From the listing below, copy only the lines running from the line that contains "The Blender Python" to the line that contains "(978.5, 1213.5)], 'narrow')", both included.

▶ Record extracts:
----------

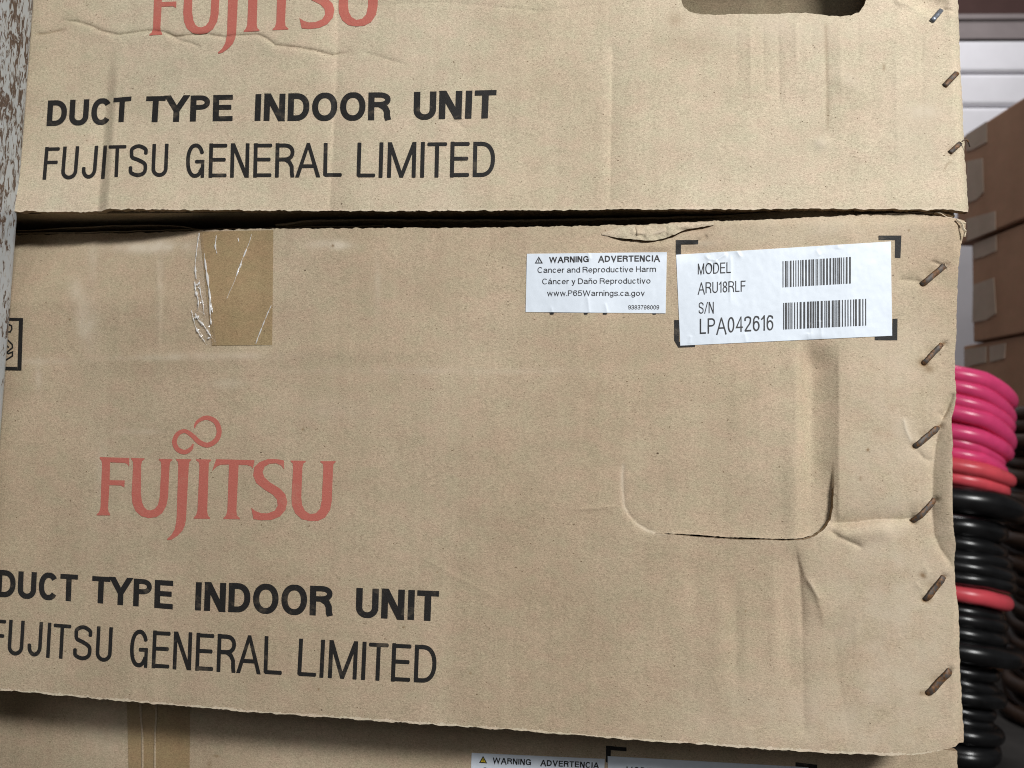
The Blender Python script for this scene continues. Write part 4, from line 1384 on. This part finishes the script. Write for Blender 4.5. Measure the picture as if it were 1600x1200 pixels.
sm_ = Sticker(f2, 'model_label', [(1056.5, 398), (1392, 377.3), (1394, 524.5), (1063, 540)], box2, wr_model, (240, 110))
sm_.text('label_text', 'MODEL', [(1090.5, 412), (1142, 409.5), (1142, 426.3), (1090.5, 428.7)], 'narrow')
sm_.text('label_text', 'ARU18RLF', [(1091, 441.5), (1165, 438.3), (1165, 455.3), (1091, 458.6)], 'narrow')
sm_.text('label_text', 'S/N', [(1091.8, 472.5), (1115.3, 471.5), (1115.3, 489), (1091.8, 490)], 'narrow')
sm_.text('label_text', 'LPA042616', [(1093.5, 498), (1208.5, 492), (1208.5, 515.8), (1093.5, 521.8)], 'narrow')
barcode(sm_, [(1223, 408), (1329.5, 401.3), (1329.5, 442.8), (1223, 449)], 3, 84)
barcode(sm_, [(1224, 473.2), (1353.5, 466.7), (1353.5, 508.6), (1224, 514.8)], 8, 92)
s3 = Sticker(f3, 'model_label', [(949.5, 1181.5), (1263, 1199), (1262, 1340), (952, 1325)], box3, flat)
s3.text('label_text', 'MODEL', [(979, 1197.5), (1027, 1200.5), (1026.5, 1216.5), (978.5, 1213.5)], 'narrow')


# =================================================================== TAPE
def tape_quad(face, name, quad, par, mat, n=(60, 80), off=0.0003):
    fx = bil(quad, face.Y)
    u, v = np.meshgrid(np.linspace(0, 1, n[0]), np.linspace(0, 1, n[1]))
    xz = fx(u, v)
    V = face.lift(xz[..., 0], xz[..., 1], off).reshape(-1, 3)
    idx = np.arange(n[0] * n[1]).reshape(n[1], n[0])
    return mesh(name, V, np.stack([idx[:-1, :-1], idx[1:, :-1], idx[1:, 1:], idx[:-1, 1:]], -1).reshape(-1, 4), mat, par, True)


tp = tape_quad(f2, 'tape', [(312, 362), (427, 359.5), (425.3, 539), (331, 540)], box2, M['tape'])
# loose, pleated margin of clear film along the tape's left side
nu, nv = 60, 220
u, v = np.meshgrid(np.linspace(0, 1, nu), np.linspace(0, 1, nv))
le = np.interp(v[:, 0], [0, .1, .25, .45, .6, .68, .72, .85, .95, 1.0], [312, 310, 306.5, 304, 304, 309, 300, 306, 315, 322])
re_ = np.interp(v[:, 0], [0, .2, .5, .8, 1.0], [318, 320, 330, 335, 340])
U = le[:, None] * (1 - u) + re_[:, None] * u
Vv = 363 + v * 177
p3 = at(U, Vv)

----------

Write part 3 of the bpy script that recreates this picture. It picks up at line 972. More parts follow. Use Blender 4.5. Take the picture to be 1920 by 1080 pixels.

----------

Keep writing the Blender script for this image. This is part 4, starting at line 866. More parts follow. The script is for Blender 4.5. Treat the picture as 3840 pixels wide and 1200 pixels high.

----------

▶ Right answer:
The Blender Python script for this scene continues. Write part 4, from line 1384 on. This part finishes the script. Write for Blender 4.5. Measure the picture as if it were 1600x1200 pixels.
sm_ = Sticker(f2, 'model_label', [(1056.5, 398), (1392, 377.3), (1394, 524.5), (1063, 540)], box2, wr_model, (240, 110))
sm_.text('label_text', 'MODEL', [(1090.5, 412), (1142, 409.5), (1142, 426.3), (1090.5, 428.7)], 'narrow')
sm_.text('label_text', 'ARU18RLF', [(1091, 441.5), (1165, 438.3), (1165, 455.3), (1091, 458.6)], 'narrow')
sm_.text('label_text', 'S/N', [(1091.8, 472.5), (1115.3, 471.5), (1115.3, 489), (1091.8, 490)], 'narrow')
sm_.text('label_text', 'LPA042616', [(1093.5, 498), (1208.5, 492), (1208.5, 515.8), (1093.5, 521.8)], 'narrow')
barcode(sm_, [(1223, 408), (1329.5, 401.3), (1329.5, 442.8), (1223, 449)], 3, 84)
barcode(sm_, [(1224, 473.2), (1353.5, 466.7), (1353.5, 508.6), (1224, 514.8)], 8, 92)
s3 = Sticker(f3, 'model_label', [(949.5, 1181.5), (1263, 1199), (1262, 1340), (952, 1325)], box3, flat)
s3.text('label_text', 'MODEL', [(979, 1197.5), (1027, 1200.5), (1026.5, 1216.5), (978.5, 1213.5)], 'narrow')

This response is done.